The book sometimes raises questions it does not answer. Why would Corvaja senior send his son and his son-in-law on a quixotic journey through Spain in a time of trouble? Did they really hear of a witch-burning in Portugal? (Marco do Canavezes - actually Canaveses - is real enough, and is, oddly, the birthplace of the singer Carmen Miranda; but I can find no mention of the witch-burning story although that does not make it false.)
But does that matter? Why strain at a story of witch-burning in 1934, when a much larger outbreak of atavistic savagery was just beginning? For the most part, the narrative seems heartfelt; the journey clearly left an impression on Lewis and, like Laurie Lee a few months later, he was struck by the poverty (in Andalusia, they “pass through settlements of windowless huts consisting of no more than holes dug in the ground with branch and straw coverings …to take the place of roofs”).
The book is also alive with Lewis's descriptive genius. Thus he and Corvaja, stranded by the conflict, must walk from city to city through the countryside:
"…the rich gilding of summer returned to the Navarran landscape. …We moved across boundless plains of billowing rock purged of all colour by the sun. ...Behind the mountains ahead symmetrical and luminous and symmetrical clouds were poised without shift of position as we trudged towards them for hours on end. At our approach an anomalous yellow bloom shook itself from a single tree, transformed into a flock of singing green finches. Lizards, basking in the dust, came suddenly to life and streaked away into the undergrowth."
Therein lies this book’s great strength; besides being well-observed and well-written, it is like a trip through a wormhole; an almost covert glimpse of a world that has been forgotten. It is not perfect. but it does not have to be, for it has the freshness and warmth of a diary entry.

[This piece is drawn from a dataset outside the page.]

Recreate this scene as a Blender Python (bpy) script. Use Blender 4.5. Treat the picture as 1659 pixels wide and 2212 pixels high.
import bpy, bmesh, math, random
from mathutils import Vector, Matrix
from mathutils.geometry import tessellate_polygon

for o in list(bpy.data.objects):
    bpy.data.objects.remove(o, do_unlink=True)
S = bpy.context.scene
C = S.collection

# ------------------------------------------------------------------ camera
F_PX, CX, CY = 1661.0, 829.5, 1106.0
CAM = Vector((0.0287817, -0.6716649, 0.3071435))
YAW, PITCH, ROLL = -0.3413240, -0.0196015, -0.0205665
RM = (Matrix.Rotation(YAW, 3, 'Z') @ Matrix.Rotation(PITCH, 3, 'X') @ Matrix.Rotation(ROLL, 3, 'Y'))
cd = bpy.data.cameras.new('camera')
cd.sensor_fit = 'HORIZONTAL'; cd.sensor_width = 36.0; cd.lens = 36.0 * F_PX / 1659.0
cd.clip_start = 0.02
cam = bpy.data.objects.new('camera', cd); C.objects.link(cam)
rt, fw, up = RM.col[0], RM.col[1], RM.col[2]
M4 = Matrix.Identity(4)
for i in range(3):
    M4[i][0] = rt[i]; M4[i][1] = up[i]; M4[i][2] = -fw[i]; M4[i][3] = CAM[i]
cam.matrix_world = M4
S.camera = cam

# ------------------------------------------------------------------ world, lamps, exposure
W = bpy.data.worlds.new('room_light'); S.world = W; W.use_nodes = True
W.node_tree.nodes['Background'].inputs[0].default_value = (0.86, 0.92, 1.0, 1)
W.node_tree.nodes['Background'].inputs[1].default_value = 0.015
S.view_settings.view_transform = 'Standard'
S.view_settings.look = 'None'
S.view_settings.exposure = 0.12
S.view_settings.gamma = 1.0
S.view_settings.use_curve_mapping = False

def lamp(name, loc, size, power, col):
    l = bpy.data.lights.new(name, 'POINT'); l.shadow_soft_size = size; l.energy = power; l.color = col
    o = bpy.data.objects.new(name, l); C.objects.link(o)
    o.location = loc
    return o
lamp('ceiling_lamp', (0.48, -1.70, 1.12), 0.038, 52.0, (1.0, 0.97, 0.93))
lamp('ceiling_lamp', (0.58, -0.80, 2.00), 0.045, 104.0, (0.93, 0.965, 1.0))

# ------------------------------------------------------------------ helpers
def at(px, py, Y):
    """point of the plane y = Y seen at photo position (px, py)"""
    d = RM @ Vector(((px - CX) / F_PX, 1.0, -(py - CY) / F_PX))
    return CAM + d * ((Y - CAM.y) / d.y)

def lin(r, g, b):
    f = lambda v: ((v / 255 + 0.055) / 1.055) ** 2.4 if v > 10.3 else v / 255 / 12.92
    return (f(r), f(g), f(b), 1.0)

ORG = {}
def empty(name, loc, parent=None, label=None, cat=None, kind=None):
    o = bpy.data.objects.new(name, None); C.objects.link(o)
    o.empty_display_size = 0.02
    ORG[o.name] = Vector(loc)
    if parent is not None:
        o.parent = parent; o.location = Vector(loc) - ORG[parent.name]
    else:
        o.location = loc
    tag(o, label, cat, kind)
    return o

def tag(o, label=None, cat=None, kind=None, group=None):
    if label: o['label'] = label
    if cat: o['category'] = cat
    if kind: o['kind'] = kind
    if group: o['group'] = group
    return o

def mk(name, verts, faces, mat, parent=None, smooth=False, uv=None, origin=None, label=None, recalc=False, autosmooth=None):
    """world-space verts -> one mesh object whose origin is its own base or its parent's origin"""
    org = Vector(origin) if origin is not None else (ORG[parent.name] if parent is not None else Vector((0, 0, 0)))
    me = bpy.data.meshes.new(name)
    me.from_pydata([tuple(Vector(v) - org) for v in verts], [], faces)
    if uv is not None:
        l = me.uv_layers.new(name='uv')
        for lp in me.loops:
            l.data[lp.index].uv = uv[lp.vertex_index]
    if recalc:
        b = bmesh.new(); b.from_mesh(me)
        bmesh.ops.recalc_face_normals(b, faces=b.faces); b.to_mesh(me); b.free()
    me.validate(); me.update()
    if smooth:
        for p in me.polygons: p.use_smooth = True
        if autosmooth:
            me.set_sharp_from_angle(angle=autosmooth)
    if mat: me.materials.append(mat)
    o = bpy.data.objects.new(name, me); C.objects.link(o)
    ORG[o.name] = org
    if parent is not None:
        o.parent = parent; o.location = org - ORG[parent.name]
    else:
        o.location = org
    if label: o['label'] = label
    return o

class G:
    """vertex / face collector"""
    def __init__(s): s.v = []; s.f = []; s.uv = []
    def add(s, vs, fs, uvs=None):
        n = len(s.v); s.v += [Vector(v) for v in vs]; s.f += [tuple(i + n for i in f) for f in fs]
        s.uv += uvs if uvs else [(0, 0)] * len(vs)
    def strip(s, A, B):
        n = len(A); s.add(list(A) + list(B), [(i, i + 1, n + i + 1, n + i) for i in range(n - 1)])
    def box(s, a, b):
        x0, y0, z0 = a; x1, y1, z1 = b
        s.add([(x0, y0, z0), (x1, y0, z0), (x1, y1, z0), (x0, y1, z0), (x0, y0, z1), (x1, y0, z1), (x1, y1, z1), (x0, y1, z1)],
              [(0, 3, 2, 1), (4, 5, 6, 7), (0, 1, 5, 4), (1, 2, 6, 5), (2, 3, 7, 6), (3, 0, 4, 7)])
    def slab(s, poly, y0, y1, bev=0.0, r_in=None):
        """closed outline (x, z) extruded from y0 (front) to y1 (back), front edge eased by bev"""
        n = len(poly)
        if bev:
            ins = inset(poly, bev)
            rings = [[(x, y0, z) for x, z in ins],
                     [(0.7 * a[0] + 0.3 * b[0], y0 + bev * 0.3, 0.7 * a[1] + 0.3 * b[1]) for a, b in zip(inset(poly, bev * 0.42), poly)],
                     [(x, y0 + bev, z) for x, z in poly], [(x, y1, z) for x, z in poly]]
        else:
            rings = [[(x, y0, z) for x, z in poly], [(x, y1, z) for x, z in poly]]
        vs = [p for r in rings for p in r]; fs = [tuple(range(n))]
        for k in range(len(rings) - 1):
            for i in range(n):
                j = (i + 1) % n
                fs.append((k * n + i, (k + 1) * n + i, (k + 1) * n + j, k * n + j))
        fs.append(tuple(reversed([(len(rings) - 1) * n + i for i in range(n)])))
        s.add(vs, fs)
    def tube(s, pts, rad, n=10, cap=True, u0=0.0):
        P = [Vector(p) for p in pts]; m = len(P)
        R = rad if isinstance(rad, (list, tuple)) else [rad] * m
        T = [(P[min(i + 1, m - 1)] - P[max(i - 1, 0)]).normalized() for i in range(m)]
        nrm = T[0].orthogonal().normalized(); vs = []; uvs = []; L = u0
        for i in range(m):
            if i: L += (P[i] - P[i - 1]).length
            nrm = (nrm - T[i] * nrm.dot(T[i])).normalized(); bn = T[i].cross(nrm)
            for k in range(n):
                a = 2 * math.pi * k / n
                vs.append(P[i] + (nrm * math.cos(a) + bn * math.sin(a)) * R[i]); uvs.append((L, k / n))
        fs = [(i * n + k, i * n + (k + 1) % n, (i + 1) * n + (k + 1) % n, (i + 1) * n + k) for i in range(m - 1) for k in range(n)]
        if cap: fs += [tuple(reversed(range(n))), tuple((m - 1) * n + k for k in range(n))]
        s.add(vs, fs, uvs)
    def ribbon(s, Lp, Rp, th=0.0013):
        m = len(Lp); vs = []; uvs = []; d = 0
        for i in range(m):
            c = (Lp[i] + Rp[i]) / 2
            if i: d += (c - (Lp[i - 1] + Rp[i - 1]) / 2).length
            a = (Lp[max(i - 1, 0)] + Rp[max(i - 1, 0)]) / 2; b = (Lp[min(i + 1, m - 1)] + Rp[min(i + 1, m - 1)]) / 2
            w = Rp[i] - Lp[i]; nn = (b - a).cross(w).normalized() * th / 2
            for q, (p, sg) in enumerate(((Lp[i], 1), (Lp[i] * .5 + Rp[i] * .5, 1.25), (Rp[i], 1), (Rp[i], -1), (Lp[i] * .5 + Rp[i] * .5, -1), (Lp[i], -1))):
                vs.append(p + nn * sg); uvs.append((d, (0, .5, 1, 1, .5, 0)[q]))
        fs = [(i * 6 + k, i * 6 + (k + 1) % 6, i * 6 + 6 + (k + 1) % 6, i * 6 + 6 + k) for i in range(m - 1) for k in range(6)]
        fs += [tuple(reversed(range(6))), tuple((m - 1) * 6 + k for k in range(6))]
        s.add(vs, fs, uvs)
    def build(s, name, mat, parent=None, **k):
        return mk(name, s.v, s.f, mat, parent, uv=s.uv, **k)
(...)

It is not that the writing or prose is strange – just the perception of what the book means to the professional reviewers and blurbers. “Witty”, they said
So, this reader at least found no Bertie Wooster moments and the author is, as always, far less boring than Henry James!
Instead I found a lyrical treatise on a country he obviously fell in love with “at first sight” and a moving account of the peoples of an earlier Spain, about to tear each other asunder in blood, bone-crushing terror and war.